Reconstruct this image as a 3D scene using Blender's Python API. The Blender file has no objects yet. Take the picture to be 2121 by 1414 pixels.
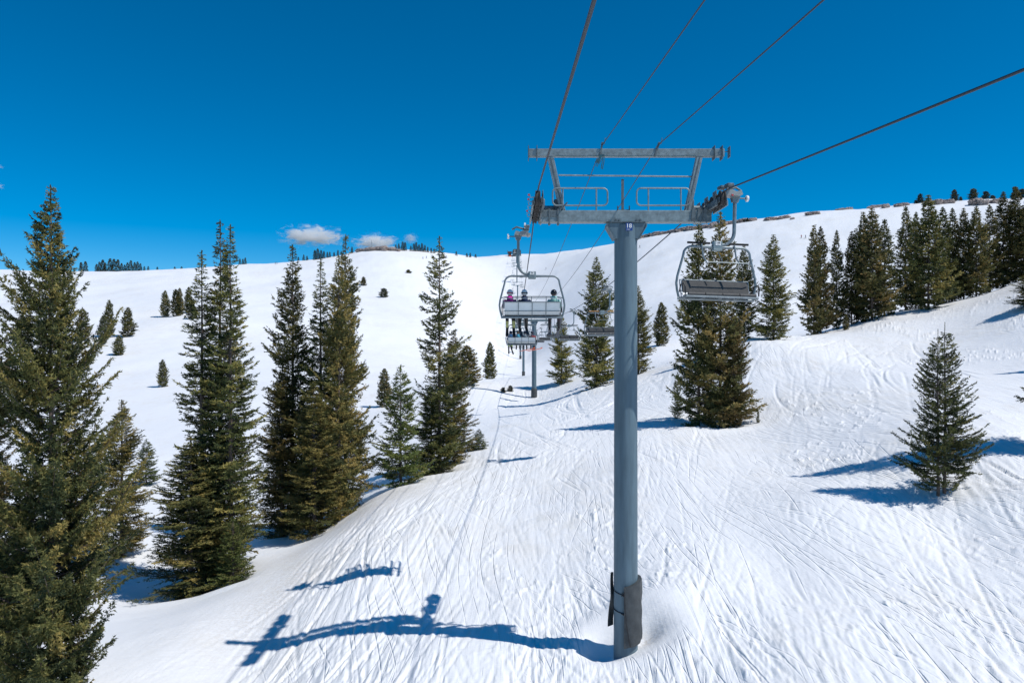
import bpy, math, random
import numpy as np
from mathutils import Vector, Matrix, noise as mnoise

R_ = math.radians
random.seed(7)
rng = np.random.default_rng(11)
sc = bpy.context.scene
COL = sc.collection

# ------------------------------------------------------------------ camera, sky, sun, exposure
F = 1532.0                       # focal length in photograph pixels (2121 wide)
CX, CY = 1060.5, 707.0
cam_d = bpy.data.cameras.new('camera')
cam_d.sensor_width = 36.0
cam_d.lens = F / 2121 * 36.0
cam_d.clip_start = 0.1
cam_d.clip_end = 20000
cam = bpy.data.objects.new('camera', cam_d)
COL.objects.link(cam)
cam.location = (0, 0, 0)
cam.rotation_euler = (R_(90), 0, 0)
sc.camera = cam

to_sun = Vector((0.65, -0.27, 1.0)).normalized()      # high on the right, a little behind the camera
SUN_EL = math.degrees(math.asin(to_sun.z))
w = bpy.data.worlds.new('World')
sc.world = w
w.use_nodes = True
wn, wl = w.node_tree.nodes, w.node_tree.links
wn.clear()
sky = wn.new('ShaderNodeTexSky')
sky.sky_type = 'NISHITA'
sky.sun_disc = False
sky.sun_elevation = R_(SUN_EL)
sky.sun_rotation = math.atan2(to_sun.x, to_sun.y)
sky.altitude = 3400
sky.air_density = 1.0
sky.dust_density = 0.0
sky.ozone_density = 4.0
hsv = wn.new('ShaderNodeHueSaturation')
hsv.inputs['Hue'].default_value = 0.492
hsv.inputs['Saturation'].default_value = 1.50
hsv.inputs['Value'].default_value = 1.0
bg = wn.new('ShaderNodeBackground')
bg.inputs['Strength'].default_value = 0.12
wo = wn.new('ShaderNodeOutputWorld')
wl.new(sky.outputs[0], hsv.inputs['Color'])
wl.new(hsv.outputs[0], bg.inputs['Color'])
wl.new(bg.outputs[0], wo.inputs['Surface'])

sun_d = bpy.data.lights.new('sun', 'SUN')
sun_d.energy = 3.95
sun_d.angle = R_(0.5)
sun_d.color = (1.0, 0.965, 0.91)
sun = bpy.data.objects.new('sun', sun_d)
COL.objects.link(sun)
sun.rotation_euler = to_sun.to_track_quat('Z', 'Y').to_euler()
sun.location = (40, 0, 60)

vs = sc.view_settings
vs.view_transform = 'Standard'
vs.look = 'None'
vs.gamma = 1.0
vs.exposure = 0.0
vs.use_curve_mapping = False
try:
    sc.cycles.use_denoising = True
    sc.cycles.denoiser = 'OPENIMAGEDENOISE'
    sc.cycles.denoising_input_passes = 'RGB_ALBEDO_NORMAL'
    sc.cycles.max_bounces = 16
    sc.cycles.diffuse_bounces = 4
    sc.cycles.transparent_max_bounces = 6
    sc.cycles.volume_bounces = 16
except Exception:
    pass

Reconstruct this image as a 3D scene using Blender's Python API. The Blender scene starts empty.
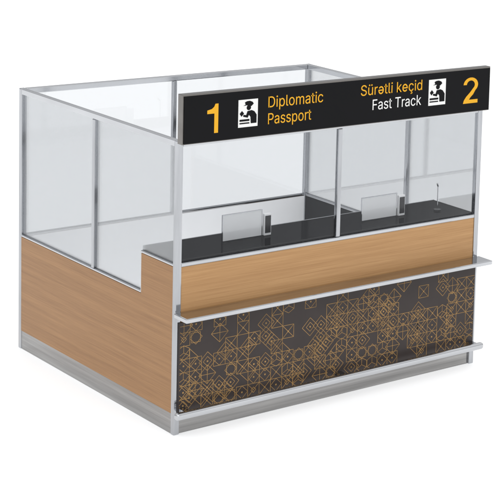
■ ■ ■ ■ ■ ■ ■
— Goal —
Leave out any pictures, please, and quote only the lines from the top of the data through the line that contains "from mathutils import".

— Correct response —
Reconstruct this image as a 3D scene using Blender's Python API. The Blender file has no objects yet. Take the picture to be 2121 by 1414 pixels.
import bpy, math, random
import numpy as np
from mathutils import Vector, Matrix, noise as mnoise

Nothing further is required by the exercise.